The arguments that unfold in the podcast are both very blunt and very nuanced. The blunt part: the owners argue that the players got too good of a deal last time around, and with costs rising, they need to get some money back. Here’s Murphy from the Packers:
Murphy: [A] couple things have changed that have impacted the current agreement. I think the biggest thing is stadium financing. It used to be that municipalities, and cities, and communities would pay for the building of stadiums. And you go way back and, you know, they were combination baseball-football stadiums that cities would build. Now, there are football-only stadiums, and they’re being built by the individual owners. So that’s a big expense that, you know, we didn’t have in 1993 when the agreement was, our system was agreed to. …
You know, the current agreement started in 2006 — and I don’t want to get into too many of the details, it will just bore everybody to death — but just from a broad perspective, our player costs have grown at eleven percent from — well, since 2006, while our total revenue has grown at an annual rate of about 5.5 percent, so just about twice the rate of the growth in player costs relative to revenue. It’s obviously not a healthy situation, it’s not sustainable.

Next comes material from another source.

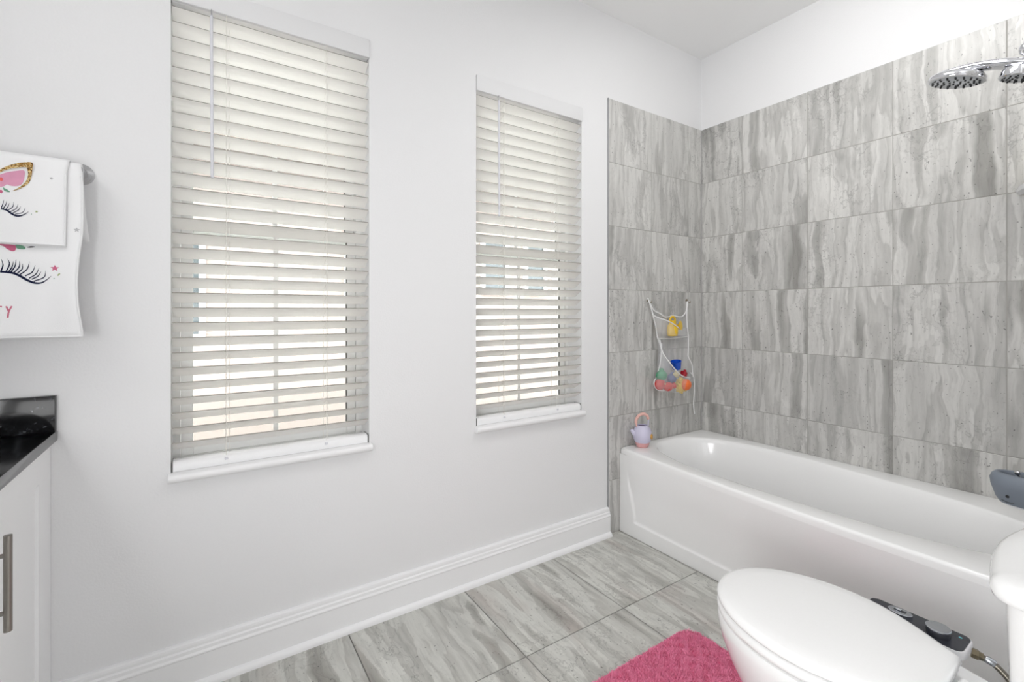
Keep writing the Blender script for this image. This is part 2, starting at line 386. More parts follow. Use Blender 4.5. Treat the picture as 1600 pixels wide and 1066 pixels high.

Here’s how the owners and players currently split revenues: the owners get $1 billion off the top; of the remainder, roughly 60 percent goes to player salaries and benefits. What the owners want in a new agreement is another $1 billion off the top every year, over a seven-year term. Here’s Smith, head of the players’ union:
Smith: The owners have asked me to put my name on a $7 billion check back to some of the richest people in the world. My guess is that if I had the choice between being vilified for not having football or for writing a $7 billion check without any economic justification, I’d choose the former and not the latter.